Entries with scene source code
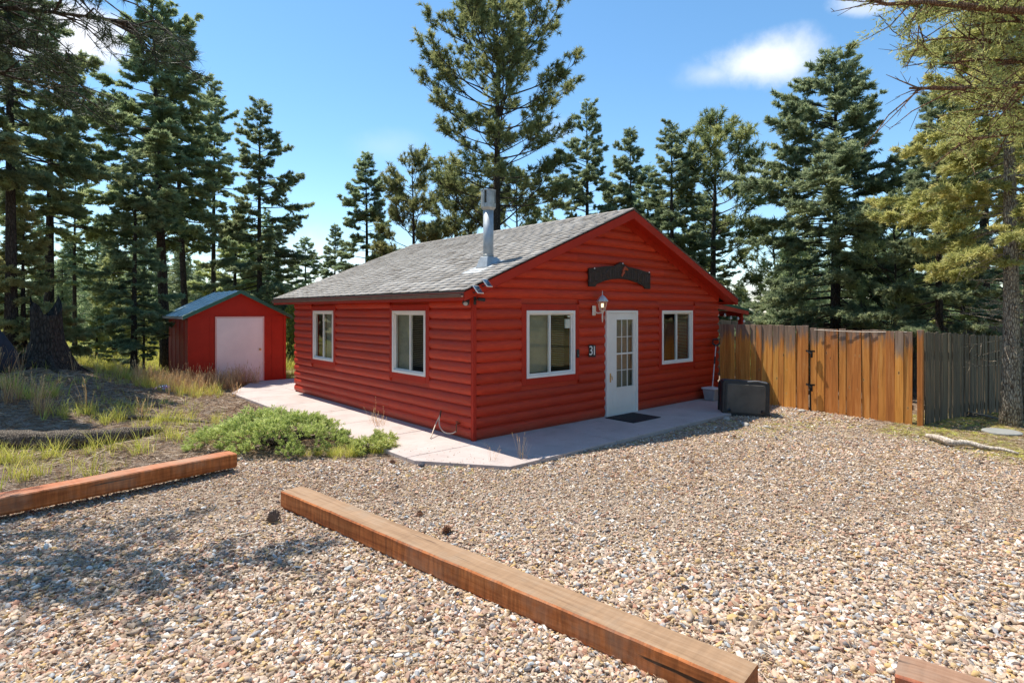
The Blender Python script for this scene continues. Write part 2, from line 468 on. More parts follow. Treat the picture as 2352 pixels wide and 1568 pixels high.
LF_JUN = mat_leaf('juniper_foliage', (0.14, 0.18, 0.045), (0.42, 0.46, 0.14), (0.70, 0.70, 0.30), rnd=0.1, trans=.5)
LF_BUSH = mat_leaf('bush_leaves', (0.05, 0.09, 0.018), (0.13, 0.20, 0.04), (0.25, 0.32, 0.07))
LF_GRASS = mat_leaf('grass_blades', (0.26, 0.28, 0.05), (0.56, 0.54, 0.10), (0.76, 0.68, 0.22), trans=0.35)
LF_DRY = mat_leaf('dry_grass_blades', (0.30, 0.15, 0.07), (0.54, 0.34, 0.16), (0.72, 0.55, 0.32), trans=0.25)

# ------------------------------------------------------------------ terrain
def sstep(x, a, b):
    t = np.clip((x - a) / (b - a), 0, 1); return t * t * (3 - 2 * t)
_ph = rng.uniform(0, 6.28, (12, 3))
def wav(x, y, sc):
    s = 0
    for i in range(6):
        an = _ph[i, 0]; f = sc * (1 + 0.37 * i)
        s = s + np.sin((x * np.cos(an) + y * np.sin(an)) * f + _ph[i, 1]) / (1 + 0.5 * i)
    return s / 3
def gz(x, y):
    x = np.asarray(x, float); y = np.asarray(y, float)
    z = np.full(np.broadcast(x, y).shape, -0.058)
    z = z + 0.012 * wav(x, y, 1.3)
    # bank on the left
    mnd = sstep(-x, 1.9, 5.6) * sstep(y - 0.25 * (x + 5), 4.4, 9.3)
    fall = 1 - 0.55 * sstep(y, 12, 24)
    z = z + 0.85 * mnd * fall + 0.05 * mnd * wav(x, y, 1.1)
    # soil a little higher behind the left timber
    z = z + 0.07 * sstep(-x, 1.6, 3.0) * sstep(y, 1.2, 2.2)
    # falls off to the right and to the back
    z = z - 0.26 * sstep(x, 7.4, 14)
    r = np.hypot(x - 3, y)
    z = z - 9.0 * sstep(r, 45, 260) + 0.25 * wav(x, y, 0.13) * sstep(r, 16, 40)
    return z
def g1(x, y): return float(gz(x, y))

def tim_side(x, y):
    return y - (0.79 + (x + 5.75) * 0.153)
def gravel_mask(x, y):
    wob = 0.18 * wav(x, y, 2.1)
    lim = np.where(x < -3.25, 0.90 + (x + 5.75) * 0.153, np.where(x < -1.3, 1.35 - (x + 3.25) * 0.75, 0.0))
    a = 1 - sstep(y + wob * np.where(x < -3.25, 0.0, 1), lim - 0.05, lim + 0.25)
    # fade at the right hand lawn
    e = (x - 4.9) + (-(y + 4.0)) * 0.40 + wob * 2
    b = 1 - sstep(e, 0.2, 2.2)
    b = np.where(y > -3.6, np.maximum(b, 1 - sstep(x, 7.3, 7.7)), b)
    return a * b * (x < 9) * (y > -14)
def grass_mask(x, y):
    w = wav(x, y, 0.9)
    a = sstep(y + w, 8.2, 10.5) * (1 - sstep(x, 4, 9) * 0.3)
    a = a * (1 - 0.93 * sstep(-x, 2.6, 4.0) * (1 - sstep(y, 11.5, 14)))
    lawn = sstep((x - 4.9) + (-(y + 4.0)) * 0.40 + 0.5 * w, 0.5, 1.6) * (y < -3.9)
    return np.clip(np.maximum(a, lawn), 0, 1)

def mat_ground():
    m, nt = new_mat('ground_soil'); n = N(nt)
    p = n.add('ShaderNodeNewGeometry').outputs['Position']
    ga = n.add('ShaderNodeAttribute', attribute_name='gravel').outputs['Fac']
    gr = n.add('ShaderNodeAttribute', attribute_name='grass').outputs['Fac']
    big = n.noise(p, 0.9, 5, 0.6); fine = n.noise(p, 34, 6, 0.75)
    st = n.voro(p, 30)
    soil = n.ramp(fine.outputs['Fac'], [(0.3, (0.13, 0.095, 0.07)), (0.5, (0.29, 0.225, 0.175)), (0.72, (0.46, 0.39, 0.32))])
    soil = n.mix(0.5, soil, n.ramp(big.outputs['Fac'], [(0.3, 0.7), (0.7, 1.15)]), 'MULTIPLY')
    duf = n.noise(p, 5.5, 7, .72); soil = n.mix(n.ramp(duf.outputs['Fac'], [(.42, 0.0), (.56, .8)]), soil, n.ramp(fine.outputs['Fac'], [(.3, (.07, .045, .03)), (.7, (.24, .165, .11))]))
    sg = n.ramp(st.outputs['Distance'], [(0.15, (0.55, 0.44, 0.34)), (0.6, (0.24, 0.18, 0.13))])
    gg = n.ramp(fine.outputs['Fac'], [(0.3, (0.10, 0.095, 0.02)), (0.55, (0.26, 0.24, 0.06)), (0.75, (0.38, 0.32, 0.14))])
    c = n.mix(ga, soil, sg)
    gm = n.math('MULTIPLY', gr, n.ramp(n.noise(p, 1.6, 5, 0.7).outputs['Fac'], [(0.35, 0.15), (0.6, 0.95)]))
    c = n.mix(gm, c, gg)
    h = n.math('ADD', fine.outputs['Fac'], n.math('MULTIPLY', st.outputs['Distance'], -0.6))
    n.out(n.bsdf(c, 0.95, 0.15, 0, n.bump(h, 0.8, 0.02)))
    return m
GROUND = mat_ground()

def build_ground():
    def axis(lo, hi, step, far):
        a = np.arange(lo, hi + 1e-6, step); out = [a]
        d = step; v = hi; r = []
        while v < far: d *= 1.28; v += d; r.append(v)
        d = step; v = lo; l = []
        while v > -far: d *= 1.28; v -= d; l.append(v)
        return np.array(l[::-1] + list(a) + r)
    xs = axis(-18, 22, 0.2, 3500); ys = axis(-12, 28, 0.2, 3500)
    X, Y = np.meshgrid(xs, ys, indexing='ij'); Z = gz(X, Y)
    nx, ny = X.shape
    V = np.stack([X.ravel(), Y.ravel(), Z.ravel()], 1)
    i = np.arange(nx - 1)[:, None] * ny + np.arange(ny - 1)[None, :]
    F = np.stack([i, i + ny, i + ny + 1, i + 1], -1).reshape(-1, 4)
    me = np_mesh('ground', V, F, GROUND, {'gravel': gravel_mask(X, Y).ravel(), 'grass': grass_mask(X, Y).ravel()}, smooth=True)
    o = link_obj('ground', me); tag(o, kind='structure')
build_ground()

# ------------------------------------------------------------------ concrete walk
def slab():
    pts_l = [(-1.38, 7.9), (-1.38, -0.45)]
    # panels cut by joints; each one a piece of the walk
    walk = MB()
    outline = [(-1.38, -0.42), (-0.55, -1.56), (6.2, -1.46), (6.95, -0.72), (6.95, 0.3), (0.3, 0.3), (0.3, 7.5), (0.9, 7.7), (0.9, 10.6), (-0.4, 10.6), (-1.38, 8.3)]
    root = bpy.data.objects.new('walkway', None); col.objects.link(root); tag(root, kind='structure')
    def panel(poly, mat=CONC):
        mb = MB(); k = len(poly)
        cx = sum(p[0] for p in poly) / k; cy = sum(p[1] for p in poly) / k
        g = 0.008
        q = []
        for x, y in poly:
            d = math.hypot(x - cx, y - cy); q.append((x - (x - cx) / d * g * 1.6, y - (y - cy) / d * g * 1.6))
        z1 = random.uniform(-0.001, 0.001)
        mb.add([(x, y, -0.16) for x, y in q] + [(x, y, z1) for x, y in q],
               [tuple(range(k - 1, -1, -1)), tuple(range(k, 2 * k))] + [(i, (i + 1) % k, k + (i + 1) % k, k + i) for i in range(k)])
        o = mb.build('slab_panel', mat, root, bevel=0.004); o['kind'] = 'structure'
    panel([(-1.38, -0.42), (-0.55, -1.56), (0.02, -1.55), (0.02, -0.2), (-1.38, -0.2)])
    ys = [-0.2, 1.25, 2.7, 4.15, 5.6, 7.05, 8.4]
    for a, b in zip(ys[:-1], ys[1:]):
        x1 = 0.02 if b < 7.6 else 0.02
        panel([(-1.38, a), (x1, a), (x1, b), (-1.38, b)])
    panel([(-1.38, 8.4), (0.02, 8.4), (0.02, 10.6), (-0.2, 10.6)])
    panel([(0.02, 7.72), (2.4, 7.72), (2.4, 10.6), (0.02, 10.6)])
    xs = [0.02, 1.75, 3.5, 5.25]
    for a, b in zip(xs[:-1], xs[1:]):
        panel([(a, -1.55 + a * 0.012), (b, -1.55 + b * 0.012), (b, 0.02), (a, 0.02)])
    panel([(5.25, -1.49), (6.1, -1.48), (6.95, -0.75), (6.95, 0.02), (5.25, 0.02)])
slab()

# ------------------------------------------------------------------ cabin
W, D = 7.6, 7.7                       # front length, left wall length
EZ, RZ = 2.42, 4.15                   # top of roof at eave / ridge
OH_X, OH_F, OH_B = 0.40, 0.30, 0.42
RX = W / 2
SL = (RZ - EZ) / (RX + OH_X)
def roof_z(x): return RZ - SL * abs(x - RX)
cabin = empty('cabin', (RX, D / 2, 0), 'red log-sided cabin with grey shingle roof and white door, beside the wooden fence', 'cabin')

def opening(fr, pl, x0, x1, yt, yb, pyx=None):
    if pl == 'L':
        a = ONX(x0, yb, -0.03); b = ONX(x1, yb, -0.03)
        return (a.y, b.y, None)
    a = ONY(x0, yb, -0.03); b = ONY(x1, yb, -0.03)
    return (a.x, b.x, None)
def zat(pl, px, py):
    return (ONX(px, py, -0.03) if pl == 'L' else ONY(px, py, -0.03)).z
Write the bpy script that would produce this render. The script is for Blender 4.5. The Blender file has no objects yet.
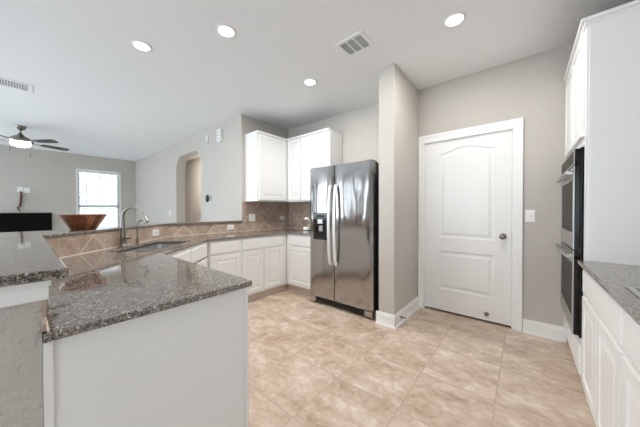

Exercise task: Please transcribe, word for word, every line from the first line of the records above through the line containing "def g1(x, y): return float(gz(x, y))", and leave out any pictures.

Answer to this exercise:
The Blender Python script for this scene continues. Write part 2, from line 468 on. More parts follow. Treat the picture as 2352 pixels wide and 1568 pixels high.
LF_JUN = mat_leaf('juniper_foliage', (0.14, 0.18, 0.045), (0.42, 0.46, 0.14), (0.70, 0.70, 0.30), rnd=0.1, trans=.5)
LF_BUSH = mat_leaf('bush_leaves', (0.05, 0.09, 0.018), (0.13, 0.20, 0.04), (0.25, 0.32, 0.07))
LF_GRASS = mat_leaf('grass_blades', (0.26, 0.28, 0.05), (0.56, 0.54, 0.10), (0.76, 0.68, 0.22), trans=0.35)
LF_DRY = mat_leaf('dry_grass_blades', (0.30, 0.15, 0.07), (0.54, 0.34, 0.16), (0.72, 0.55, 0.32), trans=0.25)

# ------------------------------------------------------------------ terrain
def sstep(x, a, b):
    t = np.clip((x - a) / (b - a), 0, 1); return t * t * (3 - 2 * t)
_ph = rng.uniform(0, 6.28, (12, 3))
def wav(x, y, sc):
    s = 0
    for i in range(6):
        an = _ph[i, 0]; f = sc * (1 + 0.37 * i)
        s = s + np.sin((x * np.cos(an) + y * np.sin(an)) * f + _ph[i, 1]) / (1 + 0.5 * i)
    return s / 3
def gz(x, y):
    x = np.asarray(x, float); y = np.asarray(y, float)
    z = np.full(np.broadcast(x, y).shape, -0.058)
    z = z + 0.012 * wav(x, y, 1.3)
    # bank on the left
    mnd = sstep(-x, 1.9, 5.6) * sstep(y - 0.25 * (x + 5), 4.4, 9.3)
    fall = 1 - 0.55 * sstep(y, 12, 24)
    z = z + 0.85 * mnd * fall + 0.05 * mnd * wav(x, y, 1.1)
    # soil a little higher behind the left timber
    z = z + 0.07 * sstep(-x, 1.6, 3.0) * sstep(y, 1.2, 2.2)
    # falls off to the right and to the back
    z = z - 0.26 * sstep(x, 7.4, 14)
    r = np.hypot(x - 3, y)
    z = z - 9.0 * sstep(r, 45, 260) + 0.25 * wav(x, y, 0.13) * sstep(r, 16, 40)
    return z
def g1(x, y): return float(gz(x, y))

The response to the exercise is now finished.